GEL is a C++ library of geometry processing tools mostly intended for computer graphics applications. In particular, GEL contains
- a fairly mature half-edge based polygonal mesh data structure,
- a graph data structure,
- voxel grid data structures,
- spatial data structures for triangles and points
Unique functionality includes
- Local Separator Skeletonization
- Inverse skeletonization: Face extrusion quad meshes (FEQ) from graphs.
There are also several features that you might find elsewhere but which are included in GEL and work well.
- Garland-Heckbert simplification of triangle meshes,
- signed distance field (SDF) computation,
- iso-surface polygonization,
- edge flipping-based mesh optimization,
- mesh smoothing (including anisotropic smoothing).

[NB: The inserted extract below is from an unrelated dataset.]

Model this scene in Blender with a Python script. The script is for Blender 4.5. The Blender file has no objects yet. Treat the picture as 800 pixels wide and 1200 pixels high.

GEL also contains a linear algebra library for small vectors and matrices (2D, 3D, and 4D) as well as tools for visualizing meshes using OpenGL. One could argue that using a library such as Eigen for the former and perhaps PolyScope for that latter would be more appropriate. However, having these things be part of GEL makes the library more self contained.
GEL requires a recent C++ compiler but has very few dependencies. For visualization, OpenGL and GLFW are required, but these dependencies can be omitted if visualization is not needed. This somewhat limits the capabilities of GEL, and most projects that use GEL would also require other libraries (such as a linear algebra library) but by not requiring these to be installed as dependencies of GEL, compilation is simplified and porting to new platforms becomes much easier.
PyGEL is a set of Python bindings for a subset of the features in GEL. In particular, PyGEL covers almost all the mesh features. In addition PyGEL has its own viewer based on OpenGL, and PyGEL can be used from Jupyter notebooks. In this case, it is possible to visualize meshes using a plotly widget. A significant benefit here is that when the notebook is exported to HTML, the 3D view comes along. In fact, this makes PyGEL a useful tool for teaching geometry processing since work can be carried out in a Jupyter notebook and assignments submitted as HTML files. Moreover, PyGEL works in Google colab notebooks.
Some installation instructions below. But for more documentation please see the doc directory. There is a doxygen script for creating a reference manual and a latex file intro.tex which explains the basics. Please doxygen or pdflatex your documentation. A license is also found in the intro document.
PyGEL is on PyPI and can be installed with pip. For most potential users, there is no reason to look further than:
pip install PyGEL3D
The PyPI package is called PyGEL3D and not PyGEL. The library relies on OpenGL. Probably this is already installed, but you may have to do it. On Ubuntu Linux
sudo apt-get install libglu1 libgl1
should suffice. On Google Colab, I recommend having this as the first cell:
!apt-get install libglu1 libgl1
!pip install PyGEL3D
If you need or wish to build GEL/PyGEL from source, please download or clone it from https://github.com/janba/GEL. Below you will find instructions for how to build and create a package for PyGEL that can be installed via pip. If you look around you will find some other build options for Windows, Mac and Linux. Since GEL is primarily developed on Mac OS, the Xcode projects are actively maintained and cover everything. The two last build options are not actively maintained. However, they may prove of some use and hence not removed.
If you are using a unix-like command line, build with
mkdir build; cd build; cmake ..; make -j 8 ; sudo make install; cd ..
You can next issue the command
python setup.py bdist_wheel
Install using something like
pip install dist/PyGEL3D-*.whl
For this to work, you need to have wheel and setuptools installed. Also python and pip should be version 3 variants. There is shell script called build_pygel.sh that automates the tasks above. If you want to build PyGEL with a minimum of fuss, type
sh build_pygel.sh
If you run this script the C++ code is compiled and then the PyGEL3D wheel is created and installed. If the PyGEL3D package is already installed it will be replaced.
Compiling both GEL and PyGEL requires that you have OpenGL installed unless you choose not to compile graphics support which you can do by setting Use_GLGraphics to OFF in the CMake file. GLFW is also needed, but CMake fetches GLFW from github and compiles it along with the GEL code. If you compile in some of the other ways (e.g. using XCode, Visual Studio) there is no simple way to avoid the dependency on graphics libraries. Thus, if you need to avoid the OpenGL requirements, CMake is the way to go.
GEL comes with a few demo applications. In addition to the requirements above, several of these also require GLUT to be installed. Going forward, we should remove the GLUT dependency and move to GLFW for the applications.
PyGEL has a module called jupyter_display which produces graphics suitable for Jupyter notebooks. This module is based on plotly which must then be installed for it to work. You will also need numpy. However, if you use pip, these required libraries will be downloaded automatically when you install PyGEL.